Aim of the exercise = What is the number of lines containing the word "from"? Give that number alone.

Given information =
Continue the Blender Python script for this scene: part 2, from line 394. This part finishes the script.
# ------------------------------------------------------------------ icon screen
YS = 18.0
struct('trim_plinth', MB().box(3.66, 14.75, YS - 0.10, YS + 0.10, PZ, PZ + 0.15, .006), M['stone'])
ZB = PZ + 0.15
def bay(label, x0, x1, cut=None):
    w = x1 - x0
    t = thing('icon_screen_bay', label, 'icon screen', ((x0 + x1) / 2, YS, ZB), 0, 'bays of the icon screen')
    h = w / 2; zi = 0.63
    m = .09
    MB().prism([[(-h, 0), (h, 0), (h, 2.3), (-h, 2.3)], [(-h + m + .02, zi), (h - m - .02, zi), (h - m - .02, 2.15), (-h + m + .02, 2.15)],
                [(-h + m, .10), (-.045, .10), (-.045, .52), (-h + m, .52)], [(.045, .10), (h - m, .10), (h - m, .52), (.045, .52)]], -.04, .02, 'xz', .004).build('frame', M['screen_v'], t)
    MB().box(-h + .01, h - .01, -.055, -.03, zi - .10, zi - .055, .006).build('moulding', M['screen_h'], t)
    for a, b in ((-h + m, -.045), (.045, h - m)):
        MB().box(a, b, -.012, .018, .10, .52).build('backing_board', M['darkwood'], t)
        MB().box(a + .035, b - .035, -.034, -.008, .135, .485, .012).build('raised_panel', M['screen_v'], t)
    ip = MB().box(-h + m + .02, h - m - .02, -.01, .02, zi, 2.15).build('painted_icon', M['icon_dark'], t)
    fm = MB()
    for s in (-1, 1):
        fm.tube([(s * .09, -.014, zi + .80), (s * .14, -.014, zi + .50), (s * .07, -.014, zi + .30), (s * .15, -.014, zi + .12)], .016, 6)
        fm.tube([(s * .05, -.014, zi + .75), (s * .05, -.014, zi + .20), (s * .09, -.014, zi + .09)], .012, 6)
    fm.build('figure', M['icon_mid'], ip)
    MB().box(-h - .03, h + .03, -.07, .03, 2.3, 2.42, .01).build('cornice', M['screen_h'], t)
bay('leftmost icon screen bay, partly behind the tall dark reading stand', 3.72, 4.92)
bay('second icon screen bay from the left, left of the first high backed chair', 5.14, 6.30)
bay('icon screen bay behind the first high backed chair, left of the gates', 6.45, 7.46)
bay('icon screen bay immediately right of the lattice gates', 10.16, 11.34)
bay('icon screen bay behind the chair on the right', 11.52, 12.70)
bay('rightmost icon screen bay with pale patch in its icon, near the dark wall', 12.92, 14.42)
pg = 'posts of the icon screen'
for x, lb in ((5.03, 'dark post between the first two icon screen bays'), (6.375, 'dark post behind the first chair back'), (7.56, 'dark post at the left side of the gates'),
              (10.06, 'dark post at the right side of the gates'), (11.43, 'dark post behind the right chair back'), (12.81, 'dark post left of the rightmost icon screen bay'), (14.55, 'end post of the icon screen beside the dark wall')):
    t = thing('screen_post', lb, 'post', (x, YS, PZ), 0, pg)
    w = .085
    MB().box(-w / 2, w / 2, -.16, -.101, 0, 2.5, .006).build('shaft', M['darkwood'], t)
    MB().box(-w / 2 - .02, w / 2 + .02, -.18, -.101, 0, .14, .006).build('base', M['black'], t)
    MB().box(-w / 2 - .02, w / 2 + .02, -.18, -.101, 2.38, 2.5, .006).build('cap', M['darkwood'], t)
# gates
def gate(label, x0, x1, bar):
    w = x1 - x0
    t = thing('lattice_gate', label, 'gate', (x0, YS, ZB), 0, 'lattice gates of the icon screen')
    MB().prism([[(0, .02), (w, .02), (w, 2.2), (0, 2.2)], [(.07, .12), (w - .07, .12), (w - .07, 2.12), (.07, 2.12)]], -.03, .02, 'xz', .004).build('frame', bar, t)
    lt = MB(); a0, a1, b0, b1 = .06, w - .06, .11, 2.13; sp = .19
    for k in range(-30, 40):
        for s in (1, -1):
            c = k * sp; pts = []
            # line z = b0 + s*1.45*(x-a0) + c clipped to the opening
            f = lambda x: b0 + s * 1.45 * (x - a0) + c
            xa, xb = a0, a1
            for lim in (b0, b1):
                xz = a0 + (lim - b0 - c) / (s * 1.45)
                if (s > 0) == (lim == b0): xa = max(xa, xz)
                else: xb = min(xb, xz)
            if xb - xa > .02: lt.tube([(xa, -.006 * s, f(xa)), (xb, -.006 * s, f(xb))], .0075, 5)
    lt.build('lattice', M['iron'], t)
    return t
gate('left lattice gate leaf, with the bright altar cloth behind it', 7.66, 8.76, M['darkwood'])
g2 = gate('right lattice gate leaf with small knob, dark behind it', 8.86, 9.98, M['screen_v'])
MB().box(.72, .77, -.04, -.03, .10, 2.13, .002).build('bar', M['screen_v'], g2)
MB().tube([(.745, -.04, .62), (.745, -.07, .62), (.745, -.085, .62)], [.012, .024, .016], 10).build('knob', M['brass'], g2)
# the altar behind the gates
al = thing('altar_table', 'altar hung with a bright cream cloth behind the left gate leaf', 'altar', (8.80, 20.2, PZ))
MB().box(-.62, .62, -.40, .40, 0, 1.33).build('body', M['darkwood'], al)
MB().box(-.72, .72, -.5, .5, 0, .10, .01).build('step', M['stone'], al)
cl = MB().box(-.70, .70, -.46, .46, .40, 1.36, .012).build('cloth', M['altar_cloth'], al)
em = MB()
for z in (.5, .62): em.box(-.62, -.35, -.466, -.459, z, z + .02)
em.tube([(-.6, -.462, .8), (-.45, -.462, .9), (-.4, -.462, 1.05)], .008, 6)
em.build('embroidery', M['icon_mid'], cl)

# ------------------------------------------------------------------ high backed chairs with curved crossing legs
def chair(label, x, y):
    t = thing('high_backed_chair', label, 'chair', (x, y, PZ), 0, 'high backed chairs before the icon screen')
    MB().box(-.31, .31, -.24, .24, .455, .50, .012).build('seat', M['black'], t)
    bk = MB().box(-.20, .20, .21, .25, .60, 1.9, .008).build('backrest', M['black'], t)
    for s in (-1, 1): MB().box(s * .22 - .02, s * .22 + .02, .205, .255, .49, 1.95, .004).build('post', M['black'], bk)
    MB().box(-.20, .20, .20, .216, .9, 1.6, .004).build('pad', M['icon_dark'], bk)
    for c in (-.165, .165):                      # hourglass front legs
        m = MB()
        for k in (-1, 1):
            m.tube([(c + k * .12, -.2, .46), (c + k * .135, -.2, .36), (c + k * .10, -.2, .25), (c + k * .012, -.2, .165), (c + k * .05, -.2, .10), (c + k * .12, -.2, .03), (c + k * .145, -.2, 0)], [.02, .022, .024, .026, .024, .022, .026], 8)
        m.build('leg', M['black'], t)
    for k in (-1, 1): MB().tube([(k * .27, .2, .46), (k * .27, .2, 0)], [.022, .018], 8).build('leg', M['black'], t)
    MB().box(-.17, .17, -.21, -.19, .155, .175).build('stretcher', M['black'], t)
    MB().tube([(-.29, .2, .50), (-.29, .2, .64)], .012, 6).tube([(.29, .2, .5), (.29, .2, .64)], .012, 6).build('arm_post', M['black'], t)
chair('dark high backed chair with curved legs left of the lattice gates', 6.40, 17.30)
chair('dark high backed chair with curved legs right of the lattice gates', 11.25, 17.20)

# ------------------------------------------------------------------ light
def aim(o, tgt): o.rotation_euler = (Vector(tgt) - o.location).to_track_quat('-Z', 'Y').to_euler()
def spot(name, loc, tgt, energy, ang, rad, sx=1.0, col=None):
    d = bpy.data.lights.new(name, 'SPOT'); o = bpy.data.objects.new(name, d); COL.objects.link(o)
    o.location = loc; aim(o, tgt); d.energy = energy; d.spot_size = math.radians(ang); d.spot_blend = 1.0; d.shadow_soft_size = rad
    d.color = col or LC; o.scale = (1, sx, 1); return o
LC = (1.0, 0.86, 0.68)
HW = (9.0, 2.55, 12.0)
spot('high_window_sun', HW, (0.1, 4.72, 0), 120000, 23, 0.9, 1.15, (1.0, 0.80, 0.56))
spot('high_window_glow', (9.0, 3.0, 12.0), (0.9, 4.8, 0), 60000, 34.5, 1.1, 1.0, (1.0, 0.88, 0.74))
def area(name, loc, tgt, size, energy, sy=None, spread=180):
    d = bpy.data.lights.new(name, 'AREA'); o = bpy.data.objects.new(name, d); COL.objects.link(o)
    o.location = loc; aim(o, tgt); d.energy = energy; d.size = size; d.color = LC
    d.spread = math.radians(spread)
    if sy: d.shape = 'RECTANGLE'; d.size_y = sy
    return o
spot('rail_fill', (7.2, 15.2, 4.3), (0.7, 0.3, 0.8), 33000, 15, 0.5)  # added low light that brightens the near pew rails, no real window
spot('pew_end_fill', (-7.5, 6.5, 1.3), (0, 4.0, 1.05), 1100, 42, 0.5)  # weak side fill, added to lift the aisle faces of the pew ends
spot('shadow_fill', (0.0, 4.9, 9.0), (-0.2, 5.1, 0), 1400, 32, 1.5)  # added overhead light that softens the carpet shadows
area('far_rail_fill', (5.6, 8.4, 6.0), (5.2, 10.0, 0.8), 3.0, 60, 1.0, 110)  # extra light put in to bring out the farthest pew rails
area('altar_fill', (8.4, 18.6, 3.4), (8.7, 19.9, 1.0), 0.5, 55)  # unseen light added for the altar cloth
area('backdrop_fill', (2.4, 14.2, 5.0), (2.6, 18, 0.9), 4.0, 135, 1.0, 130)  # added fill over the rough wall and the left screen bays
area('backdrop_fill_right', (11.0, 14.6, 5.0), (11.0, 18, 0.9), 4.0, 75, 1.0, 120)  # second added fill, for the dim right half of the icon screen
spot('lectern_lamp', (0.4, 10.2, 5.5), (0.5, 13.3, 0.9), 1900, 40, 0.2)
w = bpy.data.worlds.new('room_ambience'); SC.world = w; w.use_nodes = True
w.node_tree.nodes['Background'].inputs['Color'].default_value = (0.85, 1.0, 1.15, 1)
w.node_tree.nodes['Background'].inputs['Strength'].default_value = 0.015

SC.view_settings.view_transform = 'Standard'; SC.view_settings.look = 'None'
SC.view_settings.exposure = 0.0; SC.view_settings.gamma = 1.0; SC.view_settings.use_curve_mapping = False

Right answer = 2